14
Aug
2021
The Driver

The Driver (Bluray Restoration)

Released in 1978, The Driver got a fair mauling from the critics at the time. With a central hero that’s so anti-heroic to the point of being characterless, I can see why the film’s style jarred so much compared to the films of the time. I mean this is only one year after Star Wars and I’m reasonably sure most film companies and audiences still had stardust in their eyes from that one. But not Walter Hill. Director of such films as 48hrs which introduced the world to Eddie Murphy and also a writing credit on Ridley Scott’s Alien, it always seemed to me that Walter Hill’s movies always have a clear idea of what they want to be and damn the zeitgeist or whatever’s selling well at the moment. And so it is with The Driver.

Coming at you from an age just before CGI, the car chases and camera work are both off the hook.

Razika

In it, Ryan O’Neal plays a get-away driver in 1970s Lost Angeles. Solely interested in living a quiet existence between jobs, he is as economic with his words as he is fast with his cars. However, when two of his clients are late during a casino raid, he is finally recognised by one of the patrons as played Isabelle Adjani. Add to this an uncompromisingly selfish cop as played by Bruce Dern and The Driver is a claustrophobic three-hander that barrels down its own highway unconcerned. Dern knows that O’Neal is his guy and also that Adjani’s silence is protecting him but he won’t stop at any means to catch “the cowboy that can’t be caught”. Add to this, some of the best onscreen car-chases you’re ever likely to see and we can start ticking off the long list of films that this movie has influenced. 

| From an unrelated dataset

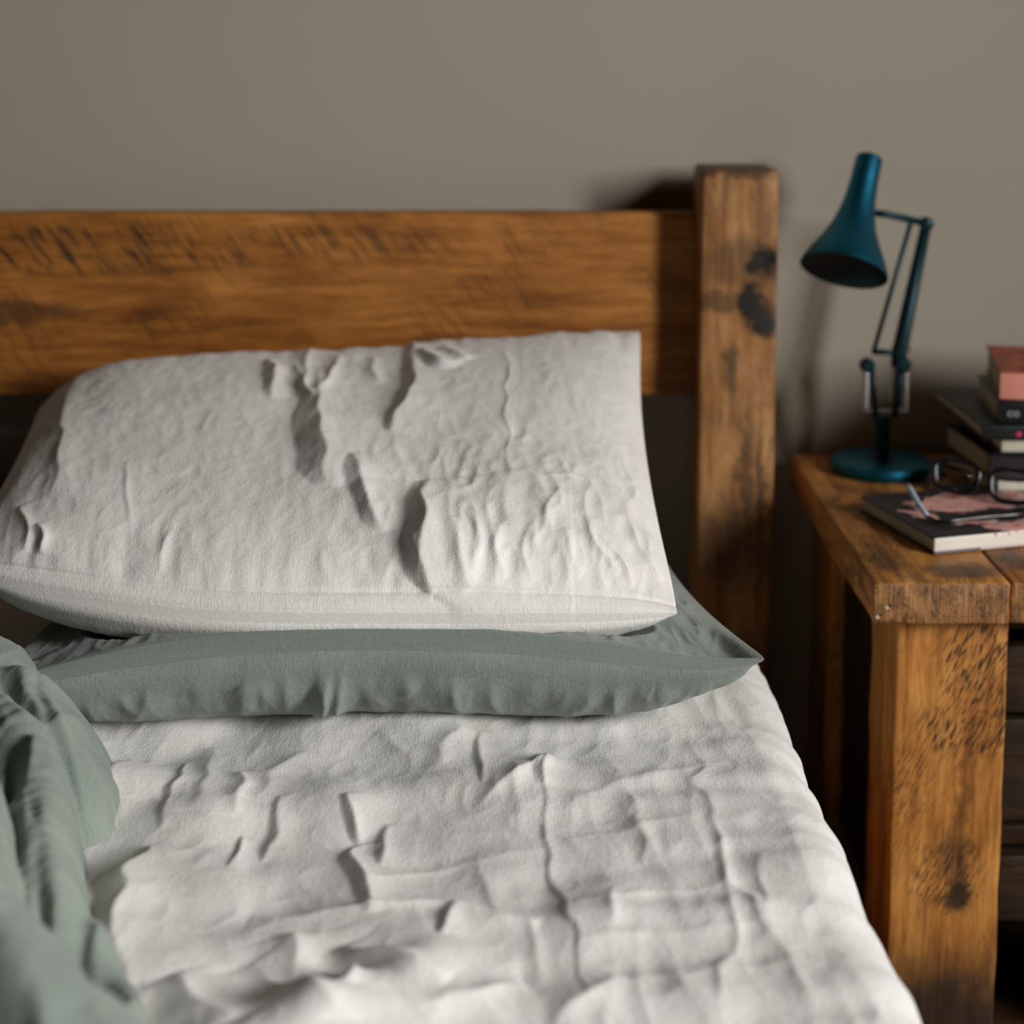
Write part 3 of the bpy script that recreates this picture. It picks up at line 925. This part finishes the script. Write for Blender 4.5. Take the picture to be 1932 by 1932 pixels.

That said, as an exercise in minimalism, The Driver‘s sparsity of dialogue, exposition and warmth was way ahead of its time. If you had to sum up the atmosphere of the film and its characters in a single word, it would be “unapologetic”. Ryan O’Neal’s driver doesn’t explain why he does what he does, Adjani’s player doesn’t justify her silence and Bruce Dern makes no concessions to being civil or in any way fair. These are characters who just “are”. That’s the way they operate and irrespective of whatever else is happening, this is the dance that each are committed to, and you can see it in each actor’s performances. Ryan O’Neal glares hurtfully at the camera as if on the brink of a tearful explosion, Adjani is so diffident and cool that she’s beyond approachable and Bruce Dern is the fiery blowtorch who is determined to burn their respective worlds down. 

Echoing these performances is Walter Hill’s filmmaking. Coming at you from an age just before CGI, the car chases and camera work are both off the hook. Sodium streetlights streak in rearview mirrors as hub caps legitimately fly off cornering cars and cinematographer Philip H. Lathrop‘s allows the film’s lens to judder so that every impact is felt. Suffice to say that where the only stationary object is Ryan O’Neal’s implacable expression, Nicolas Winding De Refn’s 2004 Drive owes everything to this movie.

However, instead of talking about how The Driver defined Drive or Jason Statham’s arrival in Luc Besson’s The Transporter – let’s look in the back through time at somebody whose very essence mirrors what The Driver is all about: Steve McQueen. From its visceral commitment to real-life car chases to its withdrawn central character, The Driver positively aches with the ghostly presence of Steve McQueen. And that’s not to do any disservice to Ryan O’Neal because, pound for pound, it’s right up there with his performances in Peter Bogdanovich’s Paper Moon – but in the same way that Richard Gere is beyond perfect for American GigoloThe Driver also unquestioningly belongs to Ryan O’Neal’s presence. 

Again, presciently ahead of its time, it’s a tale that isn’t intersted in too much cat and mouse. Like Michael Mann’s evergreen heist movie Heat, the cops know where the robbers are and vice and versa. It’s just about each side trying to push the other into one risk too many… In fact, here you go, as a side note, check out how many times each of the characters blink in the movie … hardly … ever – and that’s the level of the tension Walter Hill’s The Driver is operating at.

So, definitely check it out now on Bluray and for my money, I’d suggest you track down the €14 2014 Studio Canal edition with the black and yellow artwork. The transfer is gorgeous, the sound is nice and clear and I’m reasonably sure it’s not missing anything compared to the Twilight Time Bluray edition at €74.